(Scene modeling code data)
-- START --
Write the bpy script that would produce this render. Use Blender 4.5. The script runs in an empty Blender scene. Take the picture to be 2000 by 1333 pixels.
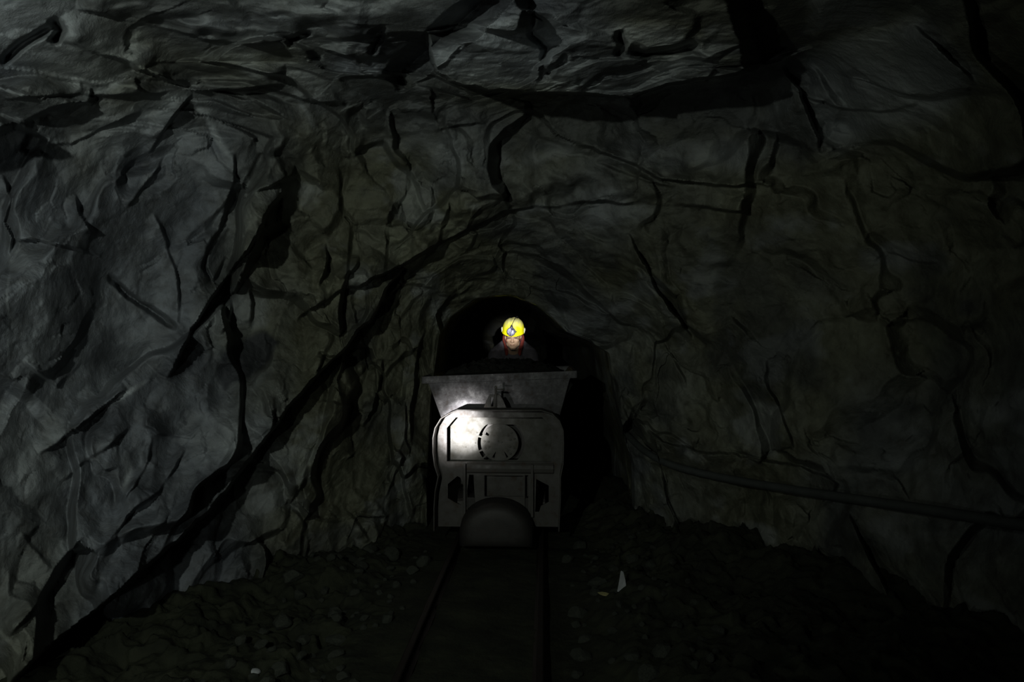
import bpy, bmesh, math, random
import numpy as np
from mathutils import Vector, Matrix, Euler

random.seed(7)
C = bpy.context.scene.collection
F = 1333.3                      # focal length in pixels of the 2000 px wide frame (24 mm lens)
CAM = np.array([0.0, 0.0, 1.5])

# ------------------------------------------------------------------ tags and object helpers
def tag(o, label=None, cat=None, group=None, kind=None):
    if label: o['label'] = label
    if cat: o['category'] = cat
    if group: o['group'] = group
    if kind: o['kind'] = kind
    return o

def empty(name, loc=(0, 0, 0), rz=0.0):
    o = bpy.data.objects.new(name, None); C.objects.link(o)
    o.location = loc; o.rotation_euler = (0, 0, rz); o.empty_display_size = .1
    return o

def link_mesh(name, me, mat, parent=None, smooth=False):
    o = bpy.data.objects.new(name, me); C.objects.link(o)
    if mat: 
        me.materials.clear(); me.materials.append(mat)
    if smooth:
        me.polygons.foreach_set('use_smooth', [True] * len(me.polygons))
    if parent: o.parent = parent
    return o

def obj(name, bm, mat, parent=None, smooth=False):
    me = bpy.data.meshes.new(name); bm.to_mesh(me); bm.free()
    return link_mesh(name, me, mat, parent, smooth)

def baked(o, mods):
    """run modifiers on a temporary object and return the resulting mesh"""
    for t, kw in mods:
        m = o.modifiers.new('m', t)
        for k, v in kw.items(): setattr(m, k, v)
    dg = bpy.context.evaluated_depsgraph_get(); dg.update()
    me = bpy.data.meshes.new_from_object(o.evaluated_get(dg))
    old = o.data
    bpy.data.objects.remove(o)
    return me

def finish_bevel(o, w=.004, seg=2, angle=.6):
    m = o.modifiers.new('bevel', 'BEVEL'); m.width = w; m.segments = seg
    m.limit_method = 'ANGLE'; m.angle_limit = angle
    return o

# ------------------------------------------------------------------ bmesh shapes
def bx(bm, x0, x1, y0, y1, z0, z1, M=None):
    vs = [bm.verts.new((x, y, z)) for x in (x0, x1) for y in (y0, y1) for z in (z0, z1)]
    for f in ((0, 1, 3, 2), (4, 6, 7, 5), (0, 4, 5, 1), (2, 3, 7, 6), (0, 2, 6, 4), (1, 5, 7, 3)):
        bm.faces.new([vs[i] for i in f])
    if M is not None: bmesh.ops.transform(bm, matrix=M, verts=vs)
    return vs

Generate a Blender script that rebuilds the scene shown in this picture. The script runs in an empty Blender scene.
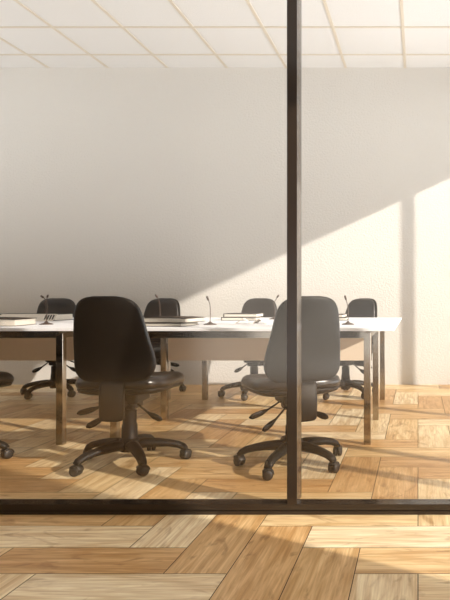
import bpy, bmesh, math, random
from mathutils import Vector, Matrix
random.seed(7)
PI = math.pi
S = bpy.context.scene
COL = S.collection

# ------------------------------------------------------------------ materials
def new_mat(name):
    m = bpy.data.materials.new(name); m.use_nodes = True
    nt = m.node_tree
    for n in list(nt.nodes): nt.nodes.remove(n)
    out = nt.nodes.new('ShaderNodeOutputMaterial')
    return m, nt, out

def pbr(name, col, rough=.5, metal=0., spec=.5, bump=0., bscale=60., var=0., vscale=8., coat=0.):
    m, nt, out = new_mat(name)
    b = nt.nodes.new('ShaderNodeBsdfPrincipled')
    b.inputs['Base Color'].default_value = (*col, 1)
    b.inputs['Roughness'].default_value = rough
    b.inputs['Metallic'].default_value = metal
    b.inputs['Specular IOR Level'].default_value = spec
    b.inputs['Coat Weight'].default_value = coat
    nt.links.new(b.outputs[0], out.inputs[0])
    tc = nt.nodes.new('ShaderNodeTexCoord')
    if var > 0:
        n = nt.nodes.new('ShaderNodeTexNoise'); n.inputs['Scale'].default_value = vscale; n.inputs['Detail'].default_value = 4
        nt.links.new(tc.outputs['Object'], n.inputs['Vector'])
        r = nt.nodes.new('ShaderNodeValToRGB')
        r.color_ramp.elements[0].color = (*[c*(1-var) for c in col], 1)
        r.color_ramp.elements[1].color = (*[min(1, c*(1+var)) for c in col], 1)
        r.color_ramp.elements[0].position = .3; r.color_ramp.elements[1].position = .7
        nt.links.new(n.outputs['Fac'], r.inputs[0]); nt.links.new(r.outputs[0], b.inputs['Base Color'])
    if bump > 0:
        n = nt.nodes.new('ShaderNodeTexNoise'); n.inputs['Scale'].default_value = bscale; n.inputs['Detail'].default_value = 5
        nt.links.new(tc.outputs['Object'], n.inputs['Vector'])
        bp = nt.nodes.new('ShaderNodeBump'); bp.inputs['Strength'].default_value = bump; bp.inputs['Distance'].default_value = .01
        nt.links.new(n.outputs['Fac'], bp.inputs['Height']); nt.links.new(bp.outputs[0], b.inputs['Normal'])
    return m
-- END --
-- START --
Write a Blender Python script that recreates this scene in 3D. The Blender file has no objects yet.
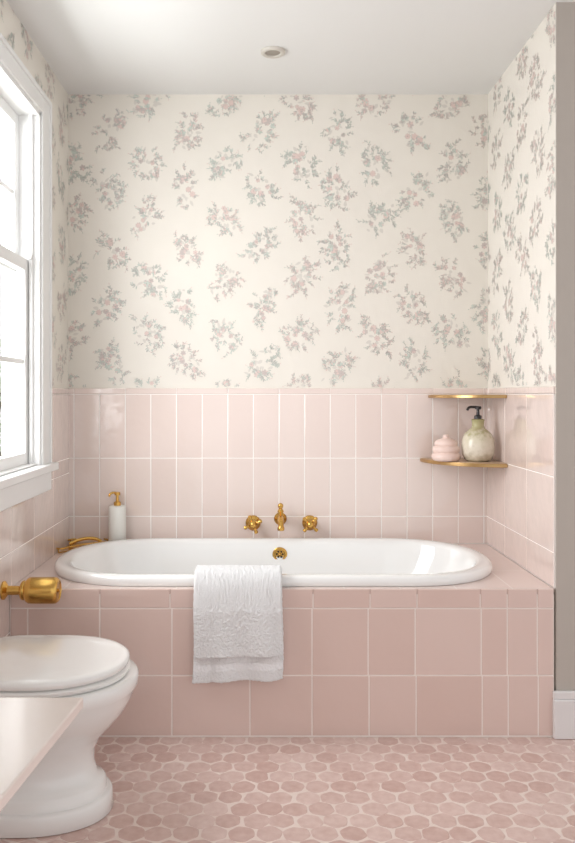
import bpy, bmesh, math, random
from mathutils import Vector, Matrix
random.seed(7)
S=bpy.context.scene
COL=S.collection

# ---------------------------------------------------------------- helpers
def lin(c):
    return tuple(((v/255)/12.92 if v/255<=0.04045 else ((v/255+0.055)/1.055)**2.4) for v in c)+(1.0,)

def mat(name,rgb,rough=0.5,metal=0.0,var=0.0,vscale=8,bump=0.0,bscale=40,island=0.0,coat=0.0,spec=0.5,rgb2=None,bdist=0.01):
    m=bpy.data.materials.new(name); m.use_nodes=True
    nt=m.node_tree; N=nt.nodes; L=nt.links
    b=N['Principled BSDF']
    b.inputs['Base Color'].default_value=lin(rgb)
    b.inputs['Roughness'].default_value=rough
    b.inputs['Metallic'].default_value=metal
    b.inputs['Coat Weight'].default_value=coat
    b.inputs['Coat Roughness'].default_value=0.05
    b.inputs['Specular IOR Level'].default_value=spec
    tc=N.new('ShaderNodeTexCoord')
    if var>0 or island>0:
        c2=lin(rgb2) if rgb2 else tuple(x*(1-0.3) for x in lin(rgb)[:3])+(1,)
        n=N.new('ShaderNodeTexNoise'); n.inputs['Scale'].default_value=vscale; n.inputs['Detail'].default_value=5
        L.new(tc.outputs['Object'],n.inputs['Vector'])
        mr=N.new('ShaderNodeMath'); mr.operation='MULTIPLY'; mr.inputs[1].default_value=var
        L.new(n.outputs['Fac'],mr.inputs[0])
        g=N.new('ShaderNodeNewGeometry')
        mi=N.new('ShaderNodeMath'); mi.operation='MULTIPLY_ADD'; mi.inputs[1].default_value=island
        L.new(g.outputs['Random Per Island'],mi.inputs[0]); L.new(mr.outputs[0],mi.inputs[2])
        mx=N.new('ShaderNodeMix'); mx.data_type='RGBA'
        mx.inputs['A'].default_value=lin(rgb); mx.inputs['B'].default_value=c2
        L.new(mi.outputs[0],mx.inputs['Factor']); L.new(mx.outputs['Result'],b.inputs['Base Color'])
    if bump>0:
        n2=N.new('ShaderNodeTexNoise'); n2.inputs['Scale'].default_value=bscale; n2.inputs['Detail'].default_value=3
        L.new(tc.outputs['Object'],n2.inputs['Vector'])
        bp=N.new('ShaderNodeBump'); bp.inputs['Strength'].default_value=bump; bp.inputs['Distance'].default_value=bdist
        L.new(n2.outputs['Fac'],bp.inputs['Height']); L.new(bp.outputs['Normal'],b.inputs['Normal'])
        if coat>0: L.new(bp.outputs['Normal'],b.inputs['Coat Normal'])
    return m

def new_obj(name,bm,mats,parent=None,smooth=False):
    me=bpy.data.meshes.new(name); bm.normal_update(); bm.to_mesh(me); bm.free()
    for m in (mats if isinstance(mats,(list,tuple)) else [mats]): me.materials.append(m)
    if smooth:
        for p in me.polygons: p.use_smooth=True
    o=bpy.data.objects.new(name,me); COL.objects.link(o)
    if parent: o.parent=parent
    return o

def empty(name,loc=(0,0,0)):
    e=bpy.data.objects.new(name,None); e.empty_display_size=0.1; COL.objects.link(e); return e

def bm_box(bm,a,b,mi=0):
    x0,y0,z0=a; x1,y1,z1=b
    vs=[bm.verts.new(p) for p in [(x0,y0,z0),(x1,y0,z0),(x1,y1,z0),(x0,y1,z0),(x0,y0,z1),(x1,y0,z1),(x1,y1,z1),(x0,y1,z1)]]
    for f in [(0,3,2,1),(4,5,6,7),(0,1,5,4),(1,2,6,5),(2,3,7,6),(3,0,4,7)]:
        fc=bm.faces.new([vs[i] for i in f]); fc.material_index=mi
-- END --
-- START --
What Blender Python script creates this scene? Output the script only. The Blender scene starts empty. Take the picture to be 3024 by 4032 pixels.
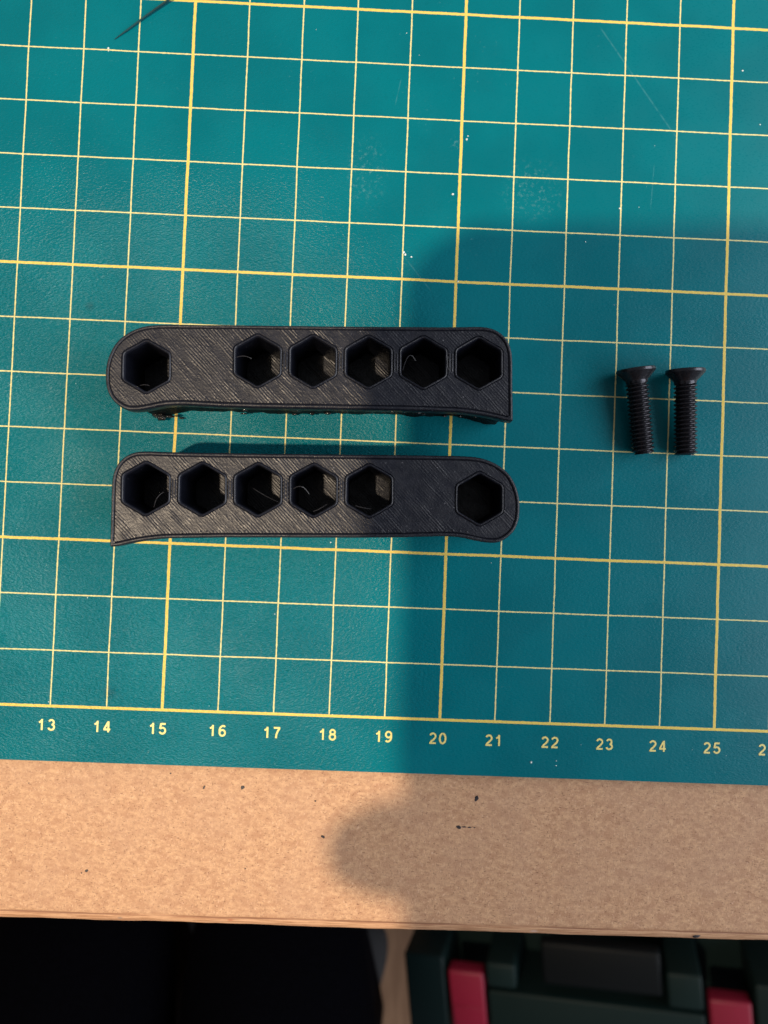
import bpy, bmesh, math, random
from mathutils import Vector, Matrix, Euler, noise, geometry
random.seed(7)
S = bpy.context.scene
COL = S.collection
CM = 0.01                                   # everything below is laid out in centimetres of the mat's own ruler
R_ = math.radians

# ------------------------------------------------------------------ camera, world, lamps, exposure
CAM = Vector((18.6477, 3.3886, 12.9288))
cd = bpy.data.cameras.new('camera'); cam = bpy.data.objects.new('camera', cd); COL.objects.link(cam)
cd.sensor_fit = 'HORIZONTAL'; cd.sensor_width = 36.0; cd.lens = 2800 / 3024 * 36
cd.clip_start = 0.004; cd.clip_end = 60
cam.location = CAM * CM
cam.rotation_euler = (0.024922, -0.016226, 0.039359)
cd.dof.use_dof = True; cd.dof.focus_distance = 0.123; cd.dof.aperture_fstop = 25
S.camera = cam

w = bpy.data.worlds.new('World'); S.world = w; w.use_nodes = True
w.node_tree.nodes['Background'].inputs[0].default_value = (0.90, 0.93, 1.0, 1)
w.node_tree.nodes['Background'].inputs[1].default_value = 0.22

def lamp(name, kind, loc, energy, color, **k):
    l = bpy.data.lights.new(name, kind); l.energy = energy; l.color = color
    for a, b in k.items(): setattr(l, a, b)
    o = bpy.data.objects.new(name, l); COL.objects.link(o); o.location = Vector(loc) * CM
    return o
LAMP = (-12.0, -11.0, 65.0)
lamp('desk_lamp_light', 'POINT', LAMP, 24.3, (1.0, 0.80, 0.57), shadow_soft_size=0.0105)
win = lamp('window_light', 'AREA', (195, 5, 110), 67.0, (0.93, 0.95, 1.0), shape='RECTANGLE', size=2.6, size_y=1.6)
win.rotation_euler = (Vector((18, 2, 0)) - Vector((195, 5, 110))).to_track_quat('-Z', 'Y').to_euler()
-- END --
◆ GIVEN EXERCISE ◆
Show each line of the listing that holds the string "Python".

◆ EXPECTED OUTPUT ◆
Write a Blender Python script that recreates this scene in 3D. The Blender file has no objects yet.
What Blender Python script creates this scene? Output the script only. The Blender scene starts empty. Take the picture to be 3024 by 4032 pixels.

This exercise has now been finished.